◆ What to produce: Up to and including the line containing "from mathutils import Vector, Matrix, noise", please reproduce the lines of the listing below, starting from the top.

◆ Provided material:
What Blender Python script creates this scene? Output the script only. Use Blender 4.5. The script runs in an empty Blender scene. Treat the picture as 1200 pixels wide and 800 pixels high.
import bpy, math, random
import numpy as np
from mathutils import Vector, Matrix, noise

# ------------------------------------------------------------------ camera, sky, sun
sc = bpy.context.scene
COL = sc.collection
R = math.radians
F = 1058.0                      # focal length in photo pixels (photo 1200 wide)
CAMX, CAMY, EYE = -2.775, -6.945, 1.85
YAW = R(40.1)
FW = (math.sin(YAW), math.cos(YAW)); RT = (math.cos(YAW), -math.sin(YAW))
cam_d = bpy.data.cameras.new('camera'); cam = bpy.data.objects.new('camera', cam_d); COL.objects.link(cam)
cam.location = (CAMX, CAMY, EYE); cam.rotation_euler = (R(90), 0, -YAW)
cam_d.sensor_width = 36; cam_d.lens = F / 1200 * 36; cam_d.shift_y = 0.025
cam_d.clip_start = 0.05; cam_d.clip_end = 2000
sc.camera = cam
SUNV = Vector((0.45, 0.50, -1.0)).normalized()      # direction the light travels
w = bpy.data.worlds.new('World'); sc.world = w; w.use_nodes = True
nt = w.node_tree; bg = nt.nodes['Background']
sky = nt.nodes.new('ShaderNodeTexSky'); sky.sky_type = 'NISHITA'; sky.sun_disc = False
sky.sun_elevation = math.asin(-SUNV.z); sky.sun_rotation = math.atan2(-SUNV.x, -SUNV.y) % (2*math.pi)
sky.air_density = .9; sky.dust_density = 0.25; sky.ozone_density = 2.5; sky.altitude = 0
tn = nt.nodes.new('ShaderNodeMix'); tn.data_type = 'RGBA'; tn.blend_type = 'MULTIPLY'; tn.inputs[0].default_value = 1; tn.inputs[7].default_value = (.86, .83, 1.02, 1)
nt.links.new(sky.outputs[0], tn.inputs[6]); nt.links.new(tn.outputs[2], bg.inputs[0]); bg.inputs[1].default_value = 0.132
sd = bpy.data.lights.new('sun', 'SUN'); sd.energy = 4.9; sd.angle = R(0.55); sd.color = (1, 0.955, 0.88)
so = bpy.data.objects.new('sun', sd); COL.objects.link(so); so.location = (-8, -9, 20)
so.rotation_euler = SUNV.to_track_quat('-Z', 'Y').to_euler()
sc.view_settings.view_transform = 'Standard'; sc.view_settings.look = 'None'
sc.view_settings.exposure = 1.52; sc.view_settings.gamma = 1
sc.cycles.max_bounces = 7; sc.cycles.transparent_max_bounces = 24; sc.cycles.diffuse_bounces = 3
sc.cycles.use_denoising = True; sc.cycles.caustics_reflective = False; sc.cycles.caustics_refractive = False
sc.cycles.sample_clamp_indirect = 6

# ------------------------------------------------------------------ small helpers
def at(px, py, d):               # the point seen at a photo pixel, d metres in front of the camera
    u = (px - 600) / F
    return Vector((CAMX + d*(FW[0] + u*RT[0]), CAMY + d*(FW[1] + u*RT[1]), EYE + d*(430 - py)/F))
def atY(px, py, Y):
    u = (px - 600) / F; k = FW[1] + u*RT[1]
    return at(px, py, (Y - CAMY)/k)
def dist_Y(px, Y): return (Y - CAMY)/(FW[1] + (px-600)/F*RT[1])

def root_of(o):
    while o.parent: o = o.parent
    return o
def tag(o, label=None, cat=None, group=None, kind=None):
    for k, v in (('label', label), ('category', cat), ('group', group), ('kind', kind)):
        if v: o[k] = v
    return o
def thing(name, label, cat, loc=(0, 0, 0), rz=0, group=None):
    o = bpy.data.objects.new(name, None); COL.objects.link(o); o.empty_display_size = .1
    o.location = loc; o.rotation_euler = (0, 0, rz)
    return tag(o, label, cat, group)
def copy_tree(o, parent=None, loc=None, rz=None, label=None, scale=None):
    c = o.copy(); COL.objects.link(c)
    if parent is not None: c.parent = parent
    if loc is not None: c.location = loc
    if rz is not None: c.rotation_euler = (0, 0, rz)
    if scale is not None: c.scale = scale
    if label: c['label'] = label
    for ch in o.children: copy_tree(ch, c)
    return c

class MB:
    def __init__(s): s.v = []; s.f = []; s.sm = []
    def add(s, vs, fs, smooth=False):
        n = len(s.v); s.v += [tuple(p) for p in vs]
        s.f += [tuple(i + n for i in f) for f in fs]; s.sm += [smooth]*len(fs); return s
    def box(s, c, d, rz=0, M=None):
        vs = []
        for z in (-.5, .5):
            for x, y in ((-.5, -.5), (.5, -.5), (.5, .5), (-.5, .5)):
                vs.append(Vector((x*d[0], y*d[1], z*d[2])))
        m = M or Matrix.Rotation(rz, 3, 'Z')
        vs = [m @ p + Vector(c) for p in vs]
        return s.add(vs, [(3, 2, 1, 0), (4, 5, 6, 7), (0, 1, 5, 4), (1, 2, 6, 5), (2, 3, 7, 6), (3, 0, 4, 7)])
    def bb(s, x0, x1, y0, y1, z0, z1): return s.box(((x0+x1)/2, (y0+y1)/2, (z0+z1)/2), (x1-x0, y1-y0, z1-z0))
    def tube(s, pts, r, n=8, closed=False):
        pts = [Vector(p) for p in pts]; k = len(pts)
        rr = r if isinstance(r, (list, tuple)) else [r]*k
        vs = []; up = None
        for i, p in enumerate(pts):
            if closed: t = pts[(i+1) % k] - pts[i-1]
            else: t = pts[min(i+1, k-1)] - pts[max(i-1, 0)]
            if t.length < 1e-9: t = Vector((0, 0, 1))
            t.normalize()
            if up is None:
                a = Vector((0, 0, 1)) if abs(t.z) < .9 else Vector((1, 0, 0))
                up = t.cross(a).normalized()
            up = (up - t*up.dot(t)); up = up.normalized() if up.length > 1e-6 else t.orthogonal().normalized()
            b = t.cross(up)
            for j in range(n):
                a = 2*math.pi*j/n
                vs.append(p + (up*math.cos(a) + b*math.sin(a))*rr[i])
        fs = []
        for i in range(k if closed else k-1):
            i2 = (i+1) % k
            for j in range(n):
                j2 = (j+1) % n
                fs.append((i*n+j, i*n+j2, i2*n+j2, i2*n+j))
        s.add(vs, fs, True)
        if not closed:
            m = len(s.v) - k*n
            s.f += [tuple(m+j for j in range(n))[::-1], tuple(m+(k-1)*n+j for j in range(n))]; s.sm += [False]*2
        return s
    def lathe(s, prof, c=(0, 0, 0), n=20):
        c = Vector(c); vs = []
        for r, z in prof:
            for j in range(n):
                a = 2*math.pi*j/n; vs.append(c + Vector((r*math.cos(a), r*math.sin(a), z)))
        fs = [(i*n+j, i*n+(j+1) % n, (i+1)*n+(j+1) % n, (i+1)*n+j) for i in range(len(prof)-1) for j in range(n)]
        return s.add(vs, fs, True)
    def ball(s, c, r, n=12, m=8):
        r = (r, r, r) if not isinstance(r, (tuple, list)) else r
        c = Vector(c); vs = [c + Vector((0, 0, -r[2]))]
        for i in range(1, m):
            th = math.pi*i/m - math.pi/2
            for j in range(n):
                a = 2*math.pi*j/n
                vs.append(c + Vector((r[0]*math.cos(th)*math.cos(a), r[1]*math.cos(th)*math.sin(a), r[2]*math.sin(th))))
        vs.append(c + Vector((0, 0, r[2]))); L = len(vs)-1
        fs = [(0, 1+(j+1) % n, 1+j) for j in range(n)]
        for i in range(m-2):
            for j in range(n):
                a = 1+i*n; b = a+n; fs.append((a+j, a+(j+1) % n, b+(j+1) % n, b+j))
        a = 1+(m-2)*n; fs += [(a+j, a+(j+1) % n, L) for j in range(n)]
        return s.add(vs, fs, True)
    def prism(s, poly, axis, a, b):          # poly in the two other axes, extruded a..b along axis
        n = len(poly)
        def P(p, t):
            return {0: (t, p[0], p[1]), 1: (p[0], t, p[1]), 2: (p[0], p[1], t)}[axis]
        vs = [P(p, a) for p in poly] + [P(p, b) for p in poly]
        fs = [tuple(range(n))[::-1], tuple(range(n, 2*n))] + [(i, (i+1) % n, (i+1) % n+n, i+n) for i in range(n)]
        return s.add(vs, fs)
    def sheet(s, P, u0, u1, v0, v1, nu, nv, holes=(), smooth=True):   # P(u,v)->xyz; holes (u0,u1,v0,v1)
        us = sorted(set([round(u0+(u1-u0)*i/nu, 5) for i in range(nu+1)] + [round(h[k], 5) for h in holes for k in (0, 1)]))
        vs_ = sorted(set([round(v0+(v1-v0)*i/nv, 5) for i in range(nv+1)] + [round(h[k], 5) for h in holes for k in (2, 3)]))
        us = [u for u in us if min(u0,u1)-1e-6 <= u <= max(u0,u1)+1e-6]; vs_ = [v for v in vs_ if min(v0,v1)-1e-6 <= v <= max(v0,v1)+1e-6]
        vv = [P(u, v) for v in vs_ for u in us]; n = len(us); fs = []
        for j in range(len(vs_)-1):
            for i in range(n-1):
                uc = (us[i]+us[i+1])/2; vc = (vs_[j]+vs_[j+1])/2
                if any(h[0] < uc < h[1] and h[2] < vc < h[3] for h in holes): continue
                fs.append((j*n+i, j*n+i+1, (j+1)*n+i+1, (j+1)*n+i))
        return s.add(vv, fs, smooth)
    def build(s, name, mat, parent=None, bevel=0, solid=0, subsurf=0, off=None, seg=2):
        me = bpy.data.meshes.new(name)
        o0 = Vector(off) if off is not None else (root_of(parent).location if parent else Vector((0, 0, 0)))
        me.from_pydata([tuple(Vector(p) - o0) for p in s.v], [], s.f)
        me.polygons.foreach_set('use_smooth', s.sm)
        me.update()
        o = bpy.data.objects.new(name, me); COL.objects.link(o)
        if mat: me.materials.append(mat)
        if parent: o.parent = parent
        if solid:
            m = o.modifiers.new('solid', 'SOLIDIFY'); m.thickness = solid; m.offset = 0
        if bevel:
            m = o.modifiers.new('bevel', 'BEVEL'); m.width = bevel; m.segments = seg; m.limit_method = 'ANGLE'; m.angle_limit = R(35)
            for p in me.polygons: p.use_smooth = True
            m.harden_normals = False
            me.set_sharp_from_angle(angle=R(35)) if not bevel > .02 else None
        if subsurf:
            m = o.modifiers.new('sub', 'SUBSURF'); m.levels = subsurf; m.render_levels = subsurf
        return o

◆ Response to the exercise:
What Blender Python script creates this scene? Output the script only. Use Blender 4.5. The script runs in an empty Blender scene. Treat the picture as 1200 pixels wide and 800 pixels high.
import bpy, math, random
import numpy as np
from mathutils import Vector, Matrix, noise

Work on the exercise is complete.